Weeks before allegedly making off with four sheets of finely woven African lace, the woman dropped off a business card at the 57th Avenue store looking for a referral for her freelance hair-braiding operation, McLean said.

Then sometime after 5 p.m. on April 25, the woman and her husband entered the shop at 97-09 57th Ave., grabbed $1,000 worth of the cloth crafted in Swaziland and took off, McLean told police, according to the criminal complaint filed against the pair.

McLean said he tried to stop the woman, but her husband intervened with The Club – a steel automobile anti-theft device – according to the complaint.

“He was going to hit me, so I put my arm up,” McLean said.

The complaint said McLean told investigators that he suffered swelling in his arm and substantial pain.

When a clerk told the shopkeeper the alleged thief was the same woman who solicited business weeks before, McLean said he handed her card off to the police.

Police arrested Mary Apawu, 37, who lives at 97-28 57th Ave., on April 28, McLean said, three days after the alleged robbery. The date could not be confirmed with police.
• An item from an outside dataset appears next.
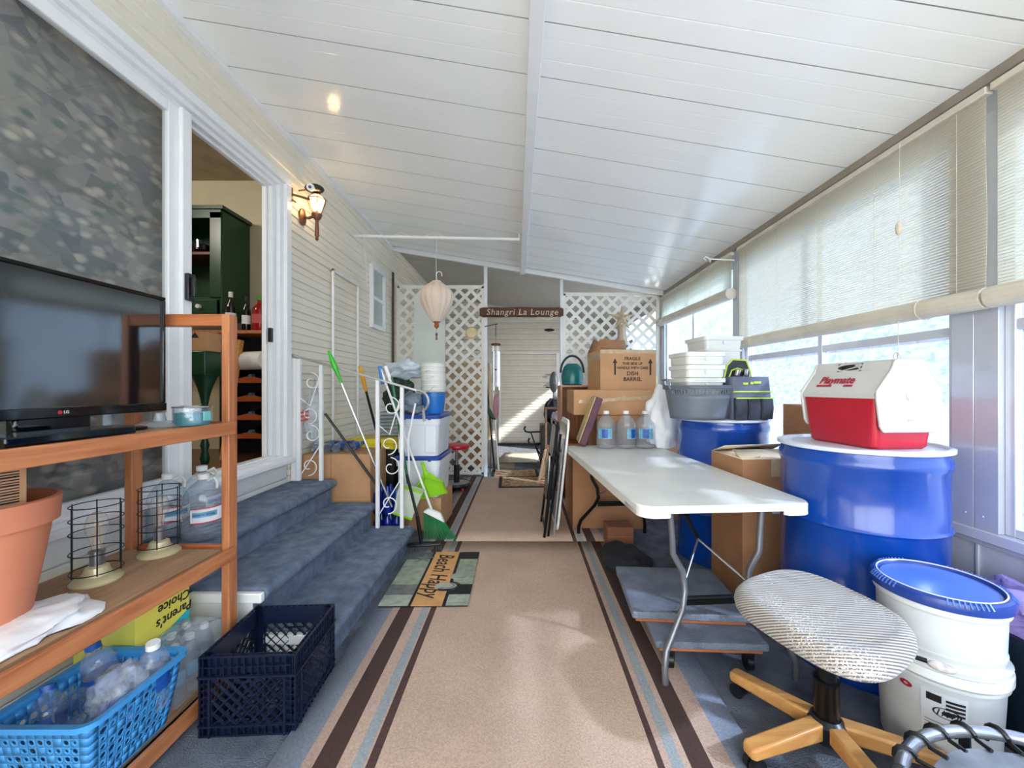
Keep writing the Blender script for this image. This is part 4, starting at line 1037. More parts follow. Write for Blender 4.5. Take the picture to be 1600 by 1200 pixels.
# nested buckets
def pail(b, z, r0, r1, h, c=(0,0)):
    b.lathe([(r0*.98, z), (r0, z+.004), (r1*.97, z+h*.80), (r1, z+h*.80), (r1, z+h*.835), (r1*.97, z+h*.84), (r1*.985, z+h*.96), (r1*1.03, z+h*.96), (r1*1.03, z+h), (r1*.97, z+h), (r1*.965, z+h*.9)], (c[0], c[1], 0), 32, c1=True)
bs_ = (-.80, 3.60, 1.003); gp = 'nested pails on the upper white tote'
t = thing('pail', 'blue pail at the bottom of the nested pail stack', 'pail', bs_, 0, gp)
b = MB(); pail(b, 0, .085, .105, .19); b.build('pail_body', bucket_blue, t)
for k in range(6):
    t = thing('pail', 'white pail, %s above the blue one in the nested stack' % ['first', 'second', 'third', 'fourth', 'fifth', 'sixth and topmost'][k], 'pail', (bs_[0]-.002*k, bs_[1], bs_[2]+.198+.042*k-.0), 0, gp)
    b = MB(); b.lathe([(.104, 0), (.108, .012), (.113, .014), (.113, .022), (.108, .024), (.110, .036), (.117, .036), (.118, .041), (.10, .0415)], seg=32); b.build('pail_body', white_p2, t)
    if k in (0, 2, 3):
        b = MB(); b.tube([(-.11+.0*k, -.03, .03), (-.02, -.125, .0+.02*k), (.03, -.115, .05)], .002, 5); b.build('handle', steel, t)
b = crumple((0, 0, 0), (.19, .12, .085), .4, 1.8, 21)
tag(b.build('plastic_bundle', mat('pale_blue_sheeting', rgb(200, 214, 226), .3, var=.1, vs=10, bump=.5, bs=15), smooth=60), 'crumpled pale blue plastic sheeting heaped behind the railing', 'sheeting', None, (-1.13, 3.82, 1.40))
b = crumple((0, 0, 0), (.13, .10, .17), .3, 1.8, 31)
tag(b.build('green_bag', mat('dark_green_cloth', rgb(22, 54, 44), .6, bump=.5), smooth=60), 'dark green stuffed bag below the pale sheeting', 'bag', None, (-1.18, 3.80, 1.17))
b = crumple((0, 0, 0), (.10, .09, .10), .35, 2.2, 41)
tag(b.build('cloth_bundle', mat('grey_blue_cloth', rgb(130, 146, 158), .7, bump=.6, var=.3), smooth=60), 'grey-blue crumpled cloth bundle on the upper tote left of the pails', 'cloth', None, (-1.01, 3.62, 1.09))
b = MB()
for k in range(7): b.box(-.13+.01*(k % 3), .13-.008*(k % 2), -.10, .10, k*.032, k*.032+.029)
tag(b.build('folded_sheets', mat('grey_folded_cloth', rgb(156, 166, 172), .8, var=.2), bevel=.008), 'stack of grey folded sheets between yellow-lidded bin and tote', 'sheets', None, (-1.23, 3.79, .785))
# broom, mop and sticks leaning behind the rail
def V(px, py, Y): return Vector(((px-816)*Y/F, Y, H-(py-605)*Y/F))
lime = mat('lime_plastic', rgb(150, 214, 40), .35, var=.05); grn = mat('green_plastic', rgb(24, 130, 70), .4); grnb = mat('bright_green_plastic', rgb(60, 190, 50), .35)
alu_t = mat('alu_tube', rgb(196, 198, 200), .25, metal=.8)
t = thing('duster_pole', 'long steel pole with a green tapered grip leaning from floor to rail', 'pole')
a, c = V(513, 548, 2.98), V(612, 792, 3.13)
p = [a.lerp(c, q) for q in (0, .04, .1, .16)]
b = MB(); b.tube([a.lerp(c, .14), c], .008, 8); b.build('shaft', alu_t, t)
b = MB(); b.tube([a, a.lerp(c, .05), a.lerp(c, .10), a.lerp(c, .15), a.lerp(c, .2)], [.006, .017, .022, .012, .010], 12); b.build('grip', grnb, t)
t = thing('scoop_handle', 'black pole with an orange grip leaning behind the railing', 'pole')
a, c = V(562, 572, 3.3), V(600, 720, 3.55)
b = MB(); b.tube([a.lerp(c, .2), c], .011, 8); b.build('shaft', black_m, t)
b = MB(); b.tube([a, a.lerp(c, .1), a.lerp(c, .25)], [.014, .02, .013], 10); b.build('grip', mat('orange_grip', rgb(226, 160, 50), .4), t)
t = thing('walking_stick', 'plain black stick leaning from the landing edge across the cardboard box', 'stick')
b = MB(); b.tube([V(508, 646, 3.02), V(590, 760, 3.10)], .010, 8); b.build('shaft', black_m, t)
# broom with green bristles
t = thing('broom', 'white-handled broom with green bristles resting on the floor by the totes', 'broom')
h0 = Vector((-.72, 3.26, .16))
b = MB(); b.tube([V(594, 575, 3.2), h0+Vector((-.02, 0, .06))], .010, 8); b.build('shaft', white_metal, t)
b = MB(); b.tube([V(593, 572, 3.2), V(598, 600, 3.2)], .014, 8); b.build('grip', bucket_blue, t)
b = MB(); b.loft([[(h0.x+dx*.09, h0.y-.02+dy*.02, h0.z+.02-dx*.045) for dx, dy in ((-1,-1),(1,-1),(1,1),(-1,1))], [(h0.x+dx*.05, h0.y+dy*.018, h0.z+.07-dx*.02) for dx, dy in ((-1,-1),(1,-1),(1,1),(-1,1))]]); b.build('broom_head', white_p, t, bevel=.008)
b = MB()
for k in range(60):
    u = k/59*2-1; x = h0.x+u*.085; b.tube([(x, h0.y-.02+.012*math.sin(k*2.3), h0.z+.02-u*.045), (x+.06+u*.05, h0.y-.05+.02*math.sin(k*1.7), .014)], .0028, 4)
b.build('bristles', grn, t)['kind'] = 'stuff'
t = thing('mop_pole', 'dark green mop pole leaning beside the blue-gripped broom', 'pole')
b = MB(); b.tube([V(612, 590, 3.22), V(640, 770, 3.24)], .012, 8); b.build('shaft', mat('green_pole', rgb(30, 110, 66), .4), t)
b = MB(); b.tube([V(602, 572, 3.22), V(612, 600, 3.22)], .016, 8); b.build('grip', white_p, t)
# dustpans
def dustpan(label, m, T, sc=1):
    t = thing('dustpan', label, 'dustpan')
    t.matrix_world = T
    b = MB(); b.prism([(-.13*sc, 0), (.13*sc, 0), (.12*sc, .10), (.05, .19), (.018, .22), (-.018, .22), (-.05, .19), (-.12*sc, .10)], 'y', 0, .005); b.build('pan', m, t)
    b = MB(); b.bar((-.13*sc, -.02, .01), (-.12*sc, -.022, .11), .004, .05, up=(0,1,0)); b.bar((.13*sc, -.02, .01), (.12*sc, -.022, .11), .004, .05, up=(0,1,0)); b.bar((-.12*sc, -.025, .12), (0, -.025, .20), .004, .045, up=(0,1,0)); b.bar((.12*sc, -.025, .12), (0, -.025, .20), .004, .045, up=(0,1,0)); b.build('pan_wall', m, t, bevel=.001)
    b = MB(); b.tube([(0, 0, .20), (0, -.004, .32)], [.018, .013], 10); b.build('handle', m, t)
    b = MB()
    for k in range(7): b.box(-.06+k*.02-.002, -.06+k*.02+.002, -.003, 0, .03, .12)
    b.build('rib', m, t)
dustpan('lime green dustpan hanging upright beside the lower white tote', lime, Matrix.Translation((-.75, 3.33, .32)) @ Matrix.Rotation(R(-14), 4, 'Y') @ Matrix.Rotation(R(10), 4, 'X'))
t = thing('dustpan', 'pale translucent lobby dustpan with lime rim left of the green one', 'dustpan', (-.955, 3.18, .22), 0, None, (R(8), R(18), 0))
b = MB(); b.loft([[(-.07, -.03, 0), (.08, -.03, 0), (.08, .03, 0), (-.07, .03, 0)], [(-.09, -.035, .24), (.10, -.035, .24), (.10, .035, .24), (-.09, .035, .24)]], True, False); b.build('pan', mat('pale_green_plastic', rgb(206, 216, 196), .4), t, solid=.003)
b = MB(); b.box(-.09, .10, -.04, -.034, .232, .25); b.box(-.075, .085, -.036, -.030, -.005, .012); b.build('rim', lime, t)
b = MB(); b.tube([(-.0, 0, .2), (-.13, 0, .62), (-.15, 0, .9)], .008, 8); b.build('shaft', white_metal, t)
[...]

But the Queens district attorney charged her with third-degree assault, petit larceny, criminal possession of stolen property and harassment.

Police said they arrested Stephen Apawu, the woman's husband, the afternoon of April 28 inside the store where the alleged assault occurred.

McLean said the 45-year-old New York City transit worker had come back to broker a bargain for his wife, who police found with the stolen merchandise, according to the criminal complaint.

“He tried to make a deal with me so I wouldn't press charges,” McLean said

“I couldn't do anything about it, the (cloth was) already at the precinct,” McLean said he told Apawu before calling the cops.

Apawu, like his wife, has been charged with third-degree assault, petit larceny criminal possession of stolen property and harassment, the district attorney's office said.

The Apawus were arraigned before Queens County Criminal Court Justice Joseph Zayas and then released on their own recognizance, according to law enforcement sources. They were scheduled to return to court on May 27. If convicted, both face up to one year in jail and a $1,000 fine, according to the district attorney.

McLean, who has worked there since December, said the store had never been robbed before.